YOUR GOAL:
Reproduce each line from the first in the data through the line that contains "from mathutils.geometry import" exactly; give nothing else.

DATA BLOCK:
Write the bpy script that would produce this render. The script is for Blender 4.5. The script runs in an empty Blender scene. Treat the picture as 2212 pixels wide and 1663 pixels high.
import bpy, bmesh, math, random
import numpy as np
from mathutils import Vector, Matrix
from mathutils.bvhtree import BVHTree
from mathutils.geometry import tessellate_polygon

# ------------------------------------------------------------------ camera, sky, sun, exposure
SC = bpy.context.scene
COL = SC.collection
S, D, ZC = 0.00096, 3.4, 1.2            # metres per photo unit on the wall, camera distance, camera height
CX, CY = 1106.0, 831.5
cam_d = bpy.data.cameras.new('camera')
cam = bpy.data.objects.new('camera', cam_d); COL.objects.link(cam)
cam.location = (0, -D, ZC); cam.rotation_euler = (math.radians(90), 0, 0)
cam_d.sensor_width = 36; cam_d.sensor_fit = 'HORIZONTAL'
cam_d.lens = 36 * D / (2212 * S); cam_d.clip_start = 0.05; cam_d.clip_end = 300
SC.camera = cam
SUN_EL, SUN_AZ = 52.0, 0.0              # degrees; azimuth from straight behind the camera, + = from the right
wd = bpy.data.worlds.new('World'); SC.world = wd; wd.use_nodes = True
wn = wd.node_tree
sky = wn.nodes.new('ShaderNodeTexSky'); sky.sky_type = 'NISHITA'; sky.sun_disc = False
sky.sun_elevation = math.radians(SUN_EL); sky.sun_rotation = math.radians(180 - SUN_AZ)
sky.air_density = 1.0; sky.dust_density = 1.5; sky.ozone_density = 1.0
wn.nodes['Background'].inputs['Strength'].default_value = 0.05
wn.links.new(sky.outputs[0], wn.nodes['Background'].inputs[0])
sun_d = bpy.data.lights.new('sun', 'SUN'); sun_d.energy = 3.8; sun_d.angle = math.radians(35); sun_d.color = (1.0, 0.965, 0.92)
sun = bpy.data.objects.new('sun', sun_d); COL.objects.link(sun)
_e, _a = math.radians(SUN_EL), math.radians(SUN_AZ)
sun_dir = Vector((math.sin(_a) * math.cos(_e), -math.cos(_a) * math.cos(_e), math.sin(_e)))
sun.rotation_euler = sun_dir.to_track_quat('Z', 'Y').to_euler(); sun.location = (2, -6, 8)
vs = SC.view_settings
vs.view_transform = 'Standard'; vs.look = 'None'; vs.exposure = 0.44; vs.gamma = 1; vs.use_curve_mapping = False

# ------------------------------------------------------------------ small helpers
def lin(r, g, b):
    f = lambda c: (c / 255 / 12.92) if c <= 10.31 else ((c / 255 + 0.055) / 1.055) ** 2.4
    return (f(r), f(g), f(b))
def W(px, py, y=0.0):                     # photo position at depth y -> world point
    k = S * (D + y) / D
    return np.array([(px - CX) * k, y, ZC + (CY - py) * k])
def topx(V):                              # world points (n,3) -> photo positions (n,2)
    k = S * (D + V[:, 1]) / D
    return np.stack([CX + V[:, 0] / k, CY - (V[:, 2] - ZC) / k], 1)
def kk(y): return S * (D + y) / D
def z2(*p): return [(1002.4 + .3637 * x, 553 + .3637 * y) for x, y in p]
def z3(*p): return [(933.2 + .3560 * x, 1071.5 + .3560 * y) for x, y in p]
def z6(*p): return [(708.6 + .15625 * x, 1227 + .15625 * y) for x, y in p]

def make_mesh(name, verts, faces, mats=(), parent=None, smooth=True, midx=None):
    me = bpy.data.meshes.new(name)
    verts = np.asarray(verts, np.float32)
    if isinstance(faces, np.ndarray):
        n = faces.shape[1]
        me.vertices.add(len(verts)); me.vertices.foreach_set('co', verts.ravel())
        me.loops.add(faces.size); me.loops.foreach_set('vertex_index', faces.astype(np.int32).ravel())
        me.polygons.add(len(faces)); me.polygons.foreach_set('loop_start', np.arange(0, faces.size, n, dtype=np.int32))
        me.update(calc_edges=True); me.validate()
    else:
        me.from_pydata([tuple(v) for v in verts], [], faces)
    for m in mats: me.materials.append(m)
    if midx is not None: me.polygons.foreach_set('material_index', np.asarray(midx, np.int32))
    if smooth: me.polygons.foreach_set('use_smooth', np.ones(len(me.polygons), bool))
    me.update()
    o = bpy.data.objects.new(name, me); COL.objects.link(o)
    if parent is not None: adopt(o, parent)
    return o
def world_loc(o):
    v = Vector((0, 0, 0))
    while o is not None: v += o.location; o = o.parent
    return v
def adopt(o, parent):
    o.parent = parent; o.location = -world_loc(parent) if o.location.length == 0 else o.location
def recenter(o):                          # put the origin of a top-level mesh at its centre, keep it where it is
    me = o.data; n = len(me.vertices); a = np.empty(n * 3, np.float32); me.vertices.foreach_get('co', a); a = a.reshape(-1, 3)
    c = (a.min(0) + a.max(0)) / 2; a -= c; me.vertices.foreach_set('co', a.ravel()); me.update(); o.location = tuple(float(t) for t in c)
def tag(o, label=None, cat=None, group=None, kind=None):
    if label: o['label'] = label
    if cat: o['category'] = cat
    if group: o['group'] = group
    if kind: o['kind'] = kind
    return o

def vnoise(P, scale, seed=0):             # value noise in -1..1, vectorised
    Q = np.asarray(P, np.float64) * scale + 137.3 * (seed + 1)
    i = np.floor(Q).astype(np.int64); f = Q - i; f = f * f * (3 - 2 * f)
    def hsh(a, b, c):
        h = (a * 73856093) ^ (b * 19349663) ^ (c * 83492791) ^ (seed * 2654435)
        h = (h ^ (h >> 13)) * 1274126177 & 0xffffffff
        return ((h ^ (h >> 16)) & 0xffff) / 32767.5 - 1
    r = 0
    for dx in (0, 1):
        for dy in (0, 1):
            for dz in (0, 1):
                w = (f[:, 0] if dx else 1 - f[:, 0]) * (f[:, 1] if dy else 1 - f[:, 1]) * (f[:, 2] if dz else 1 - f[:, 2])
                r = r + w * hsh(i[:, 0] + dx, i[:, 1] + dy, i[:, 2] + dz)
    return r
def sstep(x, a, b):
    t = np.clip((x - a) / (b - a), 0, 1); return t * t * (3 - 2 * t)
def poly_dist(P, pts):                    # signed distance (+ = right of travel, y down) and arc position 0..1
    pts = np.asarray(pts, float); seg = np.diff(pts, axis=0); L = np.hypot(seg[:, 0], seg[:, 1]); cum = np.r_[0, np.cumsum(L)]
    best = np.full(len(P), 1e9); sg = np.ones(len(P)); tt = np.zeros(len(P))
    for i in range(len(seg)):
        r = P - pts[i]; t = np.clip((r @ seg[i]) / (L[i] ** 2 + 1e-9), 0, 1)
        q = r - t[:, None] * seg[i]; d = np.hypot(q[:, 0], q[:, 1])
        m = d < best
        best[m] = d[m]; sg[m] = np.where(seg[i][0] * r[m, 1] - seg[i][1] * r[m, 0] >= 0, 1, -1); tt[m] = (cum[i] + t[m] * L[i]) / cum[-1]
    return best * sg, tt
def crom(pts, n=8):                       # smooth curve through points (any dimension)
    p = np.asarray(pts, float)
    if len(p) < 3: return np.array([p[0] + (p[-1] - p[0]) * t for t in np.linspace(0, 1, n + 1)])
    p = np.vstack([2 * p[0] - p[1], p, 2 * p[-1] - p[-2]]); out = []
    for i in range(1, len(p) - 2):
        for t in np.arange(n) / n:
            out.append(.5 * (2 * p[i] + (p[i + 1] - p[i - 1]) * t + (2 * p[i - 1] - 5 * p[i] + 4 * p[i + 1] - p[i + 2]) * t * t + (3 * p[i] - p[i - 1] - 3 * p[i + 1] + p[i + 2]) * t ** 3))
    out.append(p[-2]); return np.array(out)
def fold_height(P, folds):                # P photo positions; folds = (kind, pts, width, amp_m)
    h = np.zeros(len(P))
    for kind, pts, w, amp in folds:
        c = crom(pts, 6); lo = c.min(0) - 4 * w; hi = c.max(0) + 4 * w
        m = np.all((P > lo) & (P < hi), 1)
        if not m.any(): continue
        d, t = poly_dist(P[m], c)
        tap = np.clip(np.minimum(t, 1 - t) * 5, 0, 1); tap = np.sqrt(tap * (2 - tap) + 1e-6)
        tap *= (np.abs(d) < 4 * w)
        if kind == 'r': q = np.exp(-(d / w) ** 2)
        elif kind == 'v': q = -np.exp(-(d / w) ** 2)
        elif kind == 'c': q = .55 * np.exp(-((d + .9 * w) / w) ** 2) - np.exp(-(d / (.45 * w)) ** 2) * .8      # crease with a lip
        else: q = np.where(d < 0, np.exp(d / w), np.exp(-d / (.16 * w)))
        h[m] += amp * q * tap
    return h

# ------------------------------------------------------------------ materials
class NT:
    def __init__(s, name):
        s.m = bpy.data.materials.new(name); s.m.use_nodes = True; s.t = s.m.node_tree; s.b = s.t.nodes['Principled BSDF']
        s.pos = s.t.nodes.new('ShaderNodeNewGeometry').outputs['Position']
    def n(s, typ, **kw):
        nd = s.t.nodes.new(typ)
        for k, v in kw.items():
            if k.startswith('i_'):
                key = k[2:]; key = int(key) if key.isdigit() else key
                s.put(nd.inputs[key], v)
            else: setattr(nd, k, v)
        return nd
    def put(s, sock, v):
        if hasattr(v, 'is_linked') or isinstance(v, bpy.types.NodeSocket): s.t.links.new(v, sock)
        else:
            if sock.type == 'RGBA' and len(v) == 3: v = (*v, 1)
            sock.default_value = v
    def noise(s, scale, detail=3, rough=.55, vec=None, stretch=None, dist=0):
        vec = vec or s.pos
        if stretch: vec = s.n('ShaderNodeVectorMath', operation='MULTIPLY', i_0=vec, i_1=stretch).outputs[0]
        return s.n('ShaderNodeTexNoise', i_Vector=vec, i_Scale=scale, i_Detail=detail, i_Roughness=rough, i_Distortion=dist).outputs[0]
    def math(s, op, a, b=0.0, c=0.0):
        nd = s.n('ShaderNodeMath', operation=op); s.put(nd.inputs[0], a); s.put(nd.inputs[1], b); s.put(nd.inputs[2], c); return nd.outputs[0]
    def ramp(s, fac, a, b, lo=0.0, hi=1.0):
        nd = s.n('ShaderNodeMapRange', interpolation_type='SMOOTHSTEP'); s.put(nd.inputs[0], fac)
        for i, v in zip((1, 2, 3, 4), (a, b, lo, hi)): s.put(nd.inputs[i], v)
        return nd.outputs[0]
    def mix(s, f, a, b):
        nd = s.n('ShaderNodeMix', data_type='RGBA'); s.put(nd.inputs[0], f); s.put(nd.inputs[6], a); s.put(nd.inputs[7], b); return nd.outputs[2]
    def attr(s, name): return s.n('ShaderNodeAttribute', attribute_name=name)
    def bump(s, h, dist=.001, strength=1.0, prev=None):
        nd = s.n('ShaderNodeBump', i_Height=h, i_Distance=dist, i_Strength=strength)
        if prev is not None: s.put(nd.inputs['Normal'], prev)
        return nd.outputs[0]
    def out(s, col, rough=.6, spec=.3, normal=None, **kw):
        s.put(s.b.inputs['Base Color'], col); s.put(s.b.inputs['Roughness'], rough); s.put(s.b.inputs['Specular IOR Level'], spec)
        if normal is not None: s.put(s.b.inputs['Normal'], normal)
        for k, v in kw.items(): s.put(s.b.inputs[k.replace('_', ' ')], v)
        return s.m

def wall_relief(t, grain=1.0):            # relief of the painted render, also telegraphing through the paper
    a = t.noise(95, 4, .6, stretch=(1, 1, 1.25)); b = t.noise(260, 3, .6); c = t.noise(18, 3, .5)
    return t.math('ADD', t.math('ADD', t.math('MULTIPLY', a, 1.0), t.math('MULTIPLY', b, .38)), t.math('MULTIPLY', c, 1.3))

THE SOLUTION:
Write the bpy script that would produce this render. The script is for Blender 4.5. The script runs in an empty Blender scene. Treat the picture as 2212 pixels wide and 1663 pixels high.
import bpy, bmesh, math, random
import numpy as np
from mathutils import Vector, Matrix
from mathutils.bvhtree import BVHTree
from mathutils.geometry import tessellate_polygon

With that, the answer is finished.